Take what you remember to confession. When are confessions heard? Usually on Saturdays 4PM - 5 PM and anytime by appointment. You can also find your church's confessional schedule at MassTimes.org.

2. Attend the Sacrament

By the will and pleasure of Christ, Christ gave His Church the power to forgive sins: "If you forgive the sins of any, they are forgiven; if you retain the sins of any, they are retained" (John 20:23). Therefore, the priest has the power to forgive sins. Be prepared to take joy in his words: "Take heart, my son (or daughter); your sins are forgiven" (Matt 9:2).
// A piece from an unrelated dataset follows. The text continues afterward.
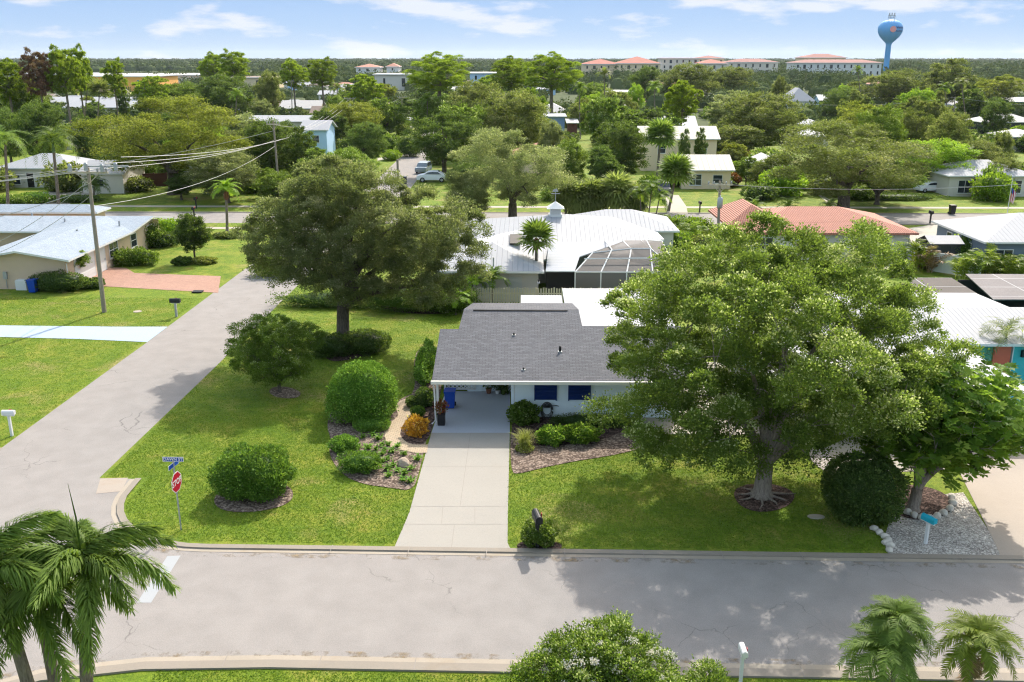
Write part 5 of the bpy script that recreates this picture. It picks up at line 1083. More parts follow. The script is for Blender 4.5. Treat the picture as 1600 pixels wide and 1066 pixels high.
# east neighbour: white metal roofs, turquoise walls
en = empty('house', (27, 53, 0), 'turquoise house with white metal roofs at the right picture edge', 'house')
part(roof_solid('roof', [[(12, 51.4, 2.7), (44, 51.4, 2.7), (44, 56.2, 3.6), (12, 56.2, 3.6)], [(12, 56.2, 3.6), (44, 56.2, 3.6), (44, 56.9, 3.45), (12, 56.9, 3.45)]], .15, [mat_ribbed('white panel roof', (.325, .332, .355), 0, .3, dark=.8), M['white']]), en)
part(roof_solid('rear_roof', [[(14, 57.0, 3.3), (31.0, 57.0, 3.3), (29.6, 59.4, 3.75), (14, 59.4, 3.75)]], .14, [M['whiteroof'], M['white']]), en)
part(roof_solid('carport_roof', [[(12.5, 43.8, 2.5), (25.5, 43.8, 2.5), (25.4, 51.2, 2.62), (12.5, 51.2, 2.62)]], .16, [M['whiteroof'], M['white']]), en)
mb = MB(); mb.box(14, 43, 52.2, 58, 0, 2.5); part(mb.build('wall', M['turq']), en)
mb = MB(); mb.box(25.9, 27.5, 52.12, 52.18, 0, 2.4); part(mb.build('green_wall_panel', M['mint']), en)
mb = MB(); mb.box(27.55, 28.55, 52.06, 52.18, .03, 2.35); d_ = mb.build('door', M['coral']); part(d_, en)
mb = MB(); mb.box(28.4, 28.47, 52.0, 52.06, 1.0, 1.2); mb.box(28.62, 28.68, 52.0, 52.16, 0, 2.45); part(mb.build('frame', M['white']), en)
mb = MB(); mb.box(29.2, 29.4, 52.0, 52.19, 1.7, 2.1); mb.box(29.7, 29.85, 52.0, 52.19, 1.6, 1.8); part(mb.build('wall_ornament', M['black']), en)
for x, y in ((25.2, 44.1), (13, 44.1), (19, 44.1)): mb = MB(); mb.box(x - .07, x + .07, y - .07, y + .07, 0, 2.4); part(mb.build('post', M['white']), en)
for i, (xa, xb, ya, yb, lab) in enumerate([(32.0, 46, 61.6, 68.5, 'flat grey panelled roof of a dark pool cage right of the white roofs'), (27.2, 31.6, 62.3, 67.2, 'smaller dark flat roof behind the white roofs')]):
    r = empty('pool_cage', ((xa + xb) / 2, (ya + yb) / 2, 0), lab, 'pool cage'); part(roof_solid('roof', [[(xa, ya, 2.75), (xb, ya, 2.75), (xb, yb, 2.95), (xa + 1.2, yb, 2.95)]], .08, [mat_brick('grey panels %d' % i, (.22, .20, .19) if i == 0 else (.12, .10, .09), (.20, .18, .18) if i == 0 else (.11, .1, .09), (.5, .5, .5), 3.2, 2.4, msize=.05, blotch=.2, offset=0), M['frame']]), r)
    mb = MB(); mb.box(xa + .3, xb - .2, ya + .3, yb - .2, 0, .05); 
    for x in np.arange(xa + .3, xb, 2.2): mb.box(x - .04, x + .04, ya + .25, ya + .33, .05, 2.65)
    part(mb.build('frame', M['frame']), r); mb = MB(); mb.box(xa + .5, xb - .4, yb - .5, yb - .4, .05, 2.6); part(mb.build('wall', M['dark']), r)  # back sheet in near-black paints the shade under the cage roof

# ------------------------------------------------------------------ houses across the back road and beyond
def fy(px, py, z): return P(px, py, z)
def row(label, xl, xr, py, e, depth, ridge, roof, wallm, roofm, ops=(), oh=.5, **k):
    a, b_ = P(xl, py, e), P(xr, py, e); y = (a.y + b_.y) / 2
    return house(label, a.x + oh, b_.x - oh, y + oh, y + oh + depth, e, ridge, roof, wallm, roofm, ops, oh, **k)
row('cream house with a broad cream metal gable roof across the back road', 1062, 1149, 266, 2.8, 8, 4.6, 'gx', 'cream', 'metalcream', [('S', 2.0, .6, 1.6, 1.5, 'window'), ('S', 5.2, .9, 1.3, 1.1, 'window')])
r = row('two-storey cream house standing behind the cream gable house', 1000, 1126, 217, 5.4, 8, 7.2, 'gx', 'cream', 'metalcream', [('S', 10.3, 3, 1.2, 1.5, 'window'), ('S', 3.3, 3, 1.2, 1.5, 'window')])
row('beige house with long white roof and tall windows on the east lawn', 1482, 1625, 275, 2.9, 9, 4.6, 'hip', 'offwhite', 'metalx', [('S', 2.2, .5, 1.8, 1.7, 'window'), ('S', 5.2, .5, 1.6, 1.7, 'window'), ('S', 9.5, .5, .9, 1.7, 'window'), ('S', 11.6, .4, 1.4, 1.9, 'window')])
row('small cream house seen left of the round-crowned far oak', 1186, 1236, 259, 2.9, 8, 4.0, 'gy', 'cream', 'shinglegrey', [('S', 1.2, .8, .9, 1.3, 'window')])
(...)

Here are the steps to a good confession:
  1. Be sorry for your sins.
  2. When the confession starts, make the Sign of the Cross with the priest.
  3. The priest may welcome you. If he does, wait until he is finished. 
  4. Tell him how long it has been since your last confession: "Forgive me Father, for I have sinned. It has been (amount of weeks/months/years) since my last confession."
  5. State your sins.
  6. You will then be told your penance and to make a good Act of Contrition:
    "O my God, I am heartily sorry for having offended Thee,
    and I detest all my sins because of Thy just punishments,
    but most of all because they offend Thee, my God,
    Who art all-good and deserving of all my love.
    I firmly resolve, with the help of Thy grace,
    to sin no more and to avoid the near occasions of sin.
    Amen."
  7. After the absolution, say, "Thank you, Father." Giving thanks is one of the best and simplest forms of prayer around! One time, Jesus healed ten people, but only one came back to thank Him. Jesus asked that one thankful person, "Were not ten cleansed? Where are the nine? Was no one found to return and give thanks to God except this one?" (Luke 17:17-18).

3. Do the Penance

Now that your sins have been forgiven, do the penance assigned to you. Penance heals the wounds caused by sin and will strengthen you from sinning again. Penance is usually prayer, but it could also be donating to the poor, returning stolen goods, saying sorry to those you hurt, doing an act of charity, etc. Whatever the penance is, it is good for you.

4. Be joyful

Now that your sins are forgiven, let go of them from your conscience. The purpose of guilt is to bring a soul to repentance; a soul without sin has no use for guilty feelings. As many saints have noted, feeling guilty after forgiveness is a trick from our invisible spiritual enemies.

Corrie Ten Boom once said, “When we confess our sins, God casts them into the deepest ocean, gone forever. And even though I cannot find a scripture for it, I believe God then places a sign out there that says, ‘NO FISHING ALLOWED.’” Well, here's my best attempt to find that scripture:
Who is there like you, the God who removes guilt and pardons sin for the remnant of his inheritance; who does not persist in anger forever, but delights rather in clemency, and will again have compassion on us, treading underfoot out guilt? You will cast into the depths of the sea all our sins; You will show faithfulness to Jacob, and grace to Abraham, as you have sworn to our fathers from days of old (Micah 7:18-20).